This is an action to recover damages for personal injuries received by plaintiff while in the employ of the defendant. The cause came on for trial before a jury, and at the close of the plaintiff’s testimony a nonsuit was granted and the action dismissed. The plaintiff has appealed.
There was evidence to the following effect, and for the purposes of this appeal it must be taken as true: The respond*656ent, at the time appellant was injured, owned and operated a logging business in Pierce county. In the logging operations a steam engine, known as a “donkey” engine, was used in moving logs from where they were cut in the woods to the mill, or to the place where they were loaded on railroad cars for transportation. The logs were drawn by means of a steel cable, operated on a drum by the donkey engine. When a log was moved, a short wire cable, called a “choker,” was passed around it and fastened near the end of the log. This was attached to the main line or cable, and when the latter was wound on the drum by the engine, the log was drawn. The appellant was known as “hook tender,” and it was his duty to attend to the choker and cable and fasten them to the logs in readiness for moving. It was also his duty, as the logs were drawn, to walk along with them and to direct the course of the cable and logs so as to avoid obstructions as far as practicable. By reason of intervening obstructions, it was often necessary to stop the engine and change the course of the cable. A signalman was stationed about midway between the engineer and the hook tender and so as to be in sight of each of them. According to the situation and nature of the obstructions, it was sometimes necessary to start the engine slowly and sometimes at a high rate of speed. The hook tender who was with the logs understood the situation, and gave the signal to the signalman, to be by the latter in turn given to the engineer, when to start the engine and whether to start it slowly or rapidly. The signalman was the only medium of communication between the hook tender and the engineer as to when and how the engine should be started. There was an established code of signals, well known and understood by all woodsmen. It was the duty of the engineer to observe and obey the signals, having regard both to the proper movement of the logs and the safety of the men.

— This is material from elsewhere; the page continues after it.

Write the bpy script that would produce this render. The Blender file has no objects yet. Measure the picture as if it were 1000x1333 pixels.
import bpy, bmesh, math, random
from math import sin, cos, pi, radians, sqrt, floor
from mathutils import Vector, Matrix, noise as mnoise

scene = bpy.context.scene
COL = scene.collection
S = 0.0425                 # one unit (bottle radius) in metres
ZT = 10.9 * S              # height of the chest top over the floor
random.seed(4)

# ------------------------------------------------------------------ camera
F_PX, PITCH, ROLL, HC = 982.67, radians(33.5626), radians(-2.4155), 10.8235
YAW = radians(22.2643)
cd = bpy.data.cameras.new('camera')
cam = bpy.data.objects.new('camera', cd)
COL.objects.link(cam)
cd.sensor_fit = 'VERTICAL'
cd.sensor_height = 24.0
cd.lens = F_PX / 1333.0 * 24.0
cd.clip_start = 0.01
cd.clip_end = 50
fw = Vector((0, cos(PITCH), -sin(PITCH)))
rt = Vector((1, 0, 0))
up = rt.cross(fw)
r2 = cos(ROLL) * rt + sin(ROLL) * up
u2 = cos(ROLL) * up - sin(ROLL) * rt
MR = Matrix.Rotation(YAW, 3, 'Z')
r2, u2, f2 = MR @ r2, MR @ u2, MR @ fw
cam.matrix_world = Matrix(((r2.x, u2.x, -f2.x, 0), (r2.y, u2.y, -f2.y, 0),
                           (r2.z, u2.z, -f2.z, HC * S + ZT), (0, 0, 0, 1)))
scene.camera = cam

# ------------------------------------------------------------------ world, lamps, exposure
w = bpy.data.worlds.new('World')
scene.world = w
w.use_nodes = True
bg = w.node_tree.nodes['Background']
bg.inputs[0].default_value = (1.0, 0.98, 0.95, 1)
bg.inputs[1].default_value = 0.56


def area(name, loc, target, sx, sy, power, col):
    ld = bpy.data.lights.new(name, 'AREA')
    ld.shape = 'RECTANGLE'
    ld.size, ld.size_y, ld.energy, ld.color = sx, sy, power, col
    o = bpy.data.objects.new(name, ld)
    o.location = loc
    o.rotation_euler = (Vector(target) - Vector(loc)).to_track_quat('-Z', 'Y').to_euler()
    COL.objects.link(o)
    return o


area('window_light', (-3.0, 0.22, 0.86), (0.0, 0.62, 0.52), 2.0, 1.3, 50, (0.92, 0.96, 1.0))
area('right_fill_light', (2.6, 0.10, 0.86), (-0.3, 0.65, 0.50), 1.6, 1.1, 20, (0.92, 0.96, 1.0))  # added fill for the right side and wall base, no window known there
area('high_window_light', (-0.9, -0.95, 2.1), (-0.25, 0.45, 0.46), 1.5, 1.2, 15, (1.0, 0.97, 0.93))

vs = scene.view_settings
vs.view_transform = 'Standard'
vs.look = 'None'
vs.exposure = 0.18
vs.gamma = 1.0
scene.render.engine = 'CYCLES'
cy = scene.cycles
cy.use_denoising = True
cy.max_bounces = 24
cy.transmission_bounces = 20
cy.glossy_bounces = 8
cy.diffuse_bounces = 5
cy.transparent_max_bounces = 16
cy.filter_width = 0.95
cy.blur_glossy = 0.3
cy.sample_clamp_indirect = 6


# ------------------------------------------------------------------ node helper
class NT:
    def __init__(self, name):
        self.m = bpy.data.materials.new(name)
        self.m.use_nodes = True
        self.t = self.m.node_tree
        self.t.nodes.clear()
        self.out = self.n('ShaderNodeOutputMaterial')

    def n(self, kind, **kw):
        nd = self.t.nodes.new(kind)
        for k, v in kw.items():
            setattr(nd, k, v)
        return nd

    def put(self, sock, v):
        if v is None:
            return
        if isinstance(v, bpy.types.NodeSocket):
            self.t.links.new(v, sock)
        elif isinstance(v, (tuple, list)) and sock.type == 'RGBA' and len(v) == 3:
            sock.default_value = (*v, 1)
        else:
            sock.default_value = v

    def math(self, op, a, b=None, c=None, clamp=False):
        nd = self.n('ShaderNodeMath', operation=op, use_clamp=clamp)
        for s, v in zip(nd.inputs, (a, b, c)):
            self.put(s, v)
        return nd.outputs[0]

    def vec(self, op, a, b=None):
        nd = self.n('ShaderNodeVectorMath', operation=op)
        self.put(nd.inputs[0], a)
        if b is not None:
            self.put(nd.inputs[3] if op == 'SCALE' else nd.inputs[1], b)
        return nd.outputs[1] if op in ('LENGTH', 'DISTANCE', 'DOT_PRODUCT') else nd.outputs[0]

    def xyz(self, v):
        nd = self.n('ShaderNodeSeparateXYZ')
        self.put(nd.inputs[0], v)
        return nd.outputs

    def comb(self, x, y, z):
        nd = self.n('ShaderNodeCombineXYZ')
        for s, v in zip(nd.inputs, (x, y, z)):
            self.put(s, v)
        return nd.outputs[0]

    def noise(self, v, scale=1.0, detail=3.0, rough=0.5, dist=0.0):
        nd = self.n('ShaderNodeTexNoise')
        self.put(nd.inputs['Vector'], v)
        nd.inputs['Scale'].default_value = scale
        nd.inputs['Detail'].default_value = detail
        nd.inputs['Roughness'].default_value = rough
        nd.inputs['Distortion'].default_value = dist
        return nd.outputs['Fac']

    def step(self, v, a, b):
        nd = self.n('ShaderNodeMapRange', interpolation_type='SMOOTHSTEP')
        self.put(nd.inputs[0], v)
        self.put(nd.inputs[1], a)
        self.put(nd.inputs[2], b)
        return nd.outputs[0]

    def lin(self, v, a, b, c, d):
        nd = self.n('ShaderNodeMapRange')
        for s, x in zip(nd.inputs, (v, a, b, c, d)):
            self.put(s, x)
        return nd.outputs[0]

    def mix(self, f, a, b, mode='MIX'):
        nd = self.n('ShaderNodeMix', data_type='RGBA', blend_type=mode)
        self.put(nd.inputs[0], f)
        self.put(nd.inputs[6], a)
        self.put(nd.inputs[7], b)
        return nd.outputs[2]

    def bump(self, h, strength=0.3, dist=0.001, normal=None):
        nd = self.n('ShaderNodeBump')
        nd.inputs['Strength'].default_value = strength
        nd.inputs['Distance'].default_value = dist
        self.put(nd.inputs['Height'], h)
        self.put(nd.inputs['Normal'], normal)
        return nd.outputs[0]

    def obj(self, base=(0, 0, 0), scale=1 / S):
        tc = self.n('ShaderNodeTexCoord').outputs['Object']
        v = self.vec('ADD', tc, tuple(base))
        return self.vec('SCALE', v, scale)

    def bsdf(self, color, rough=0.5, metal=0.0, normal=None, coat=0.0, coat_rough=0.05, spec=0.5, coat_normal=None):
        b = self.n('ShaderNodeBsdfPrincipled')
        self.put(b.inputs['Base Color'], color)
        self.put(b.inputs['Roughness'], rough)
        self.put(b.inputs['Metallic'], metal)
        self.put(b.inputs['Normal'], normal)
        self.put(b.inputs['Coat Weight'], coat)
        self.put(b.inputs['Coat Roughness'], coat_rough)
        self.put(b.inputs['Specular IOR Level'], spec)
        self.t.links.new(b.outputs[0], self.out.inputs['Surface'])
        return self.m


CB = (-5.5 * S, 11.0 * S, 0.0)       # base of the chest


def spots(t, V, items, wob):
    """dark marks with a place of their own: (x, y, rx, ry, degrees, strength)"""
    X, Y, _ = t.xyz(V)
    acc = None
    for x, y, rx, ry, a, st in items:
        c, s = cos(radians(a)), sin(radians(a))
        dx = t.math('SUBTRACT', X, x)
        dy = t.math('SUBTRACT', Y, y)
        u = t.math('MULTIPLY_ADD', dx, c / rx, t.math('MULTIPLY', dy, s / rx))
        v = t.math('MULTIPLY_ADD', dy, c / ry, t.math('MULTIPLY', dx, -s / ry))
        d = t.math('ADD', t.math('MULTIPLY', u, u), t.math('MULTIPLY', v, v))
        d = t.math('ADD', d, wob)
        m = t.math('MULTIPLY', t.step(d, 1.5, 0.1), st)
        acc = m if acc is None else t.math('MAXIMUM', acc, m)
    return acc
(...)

Just before the injury to appellant, the engine was stopped for the purpose of readjusting the cable and choker so as to *657change the course of the log being drawn and clear an obstruction. After the readjustment the signal was given in the manner aforesaid for the engineer to start the engine slowly. The situation of the log and the position of the hook tender were such that, for the log to clear and for the safety of the hook tender, it was necessary that the engine should start slowly. The appellant, as hook tender, was then about five hundred feet from the position of the engineer, and neither could see the other. The engineer, instead of starting the engine slowly as he was directed to do, started it at full speed. The sudden and unexpected jerk given the log caused it to dislodge a piece of timber, about eight inches in diameter and twelve feet long, and this was quickly thrown around so that it struck and broke appellant’s leg, the fracture being a compound one. If the engine had been started slowly and in obedience to the signal given to the engineer, the accident would not have occurred and the appellant would not have been injured. There was testimony that the engineer then in charge was a young man, probably nineteen or twenty years of age; that he was sent out to respondent by a Tacoma employment office; that the former engineer, a competent one, was discharged, and this young man, who looked like a boy, was installed in his place the evening before this accident happened; that in attempting to operate the engine he was nervous and excited.
Incompetence of the donkey engineer and negligence of respondent in employing him constituted the ground of negligence alleged in the complaint. There was ample evidence to go to the jury as to the incompetence of the engineer, but it is contended that there was not sufficient testimony to show any negligence of respondent in the employment of the engineer and in his continuance at that post. We think, under the testimony, that question should have been submitted to the jury. It was respondent’s duty to make reasonable effort to leam the qualifications of the engineer, having regard to *658the safety of the other men, and it was for the jury to say whether it had learned, or by the exercise of reasonable care might have learned, of that incompetence in time to have removed him and prevented this accident. Speaking of the degree of care required of a master in the selection of servants, the court, in Wabash R. Co. v. McDaniels, 107 U. S. 454, 460, 2 Sup. Ct. 932, 27 L. Ed. 605, said:
“It is such care as, in view of the consequences that may result from negligence on the part of employees, is fairly commensurate with the perils or dangers likely to be encountered.”
Tested by such rule, it was for the jury to say, under the evidence in this case, whether respondent exercised the degree of care required.
Respondent contends that appellant assumed the risk of danger from incompetence of the engineer, for the reason that he saw the latter’s manner of operating and knew therefrom that he was incompetent. It must be remembered that the engineer had worked there but a few hours, and appellant had never known him before. Appellant’s duties in the main called him to a place where he could not carefully observe the manner of the engineer, and under such circumstances it cannot be said, as a matter of law, that he had such knowledge of the incompetency as placed upon him the burden of assuming the risk of the danger from such a situation.
Under the evidence the question of contributory negligence . was also for the jury. We therefore think the court erred in granting the nonsuit, and the judgment is reversed, and the cause remanded with instructions to grant a new trial.
Mount, Dunbar, and Fullerton, JJ., concur.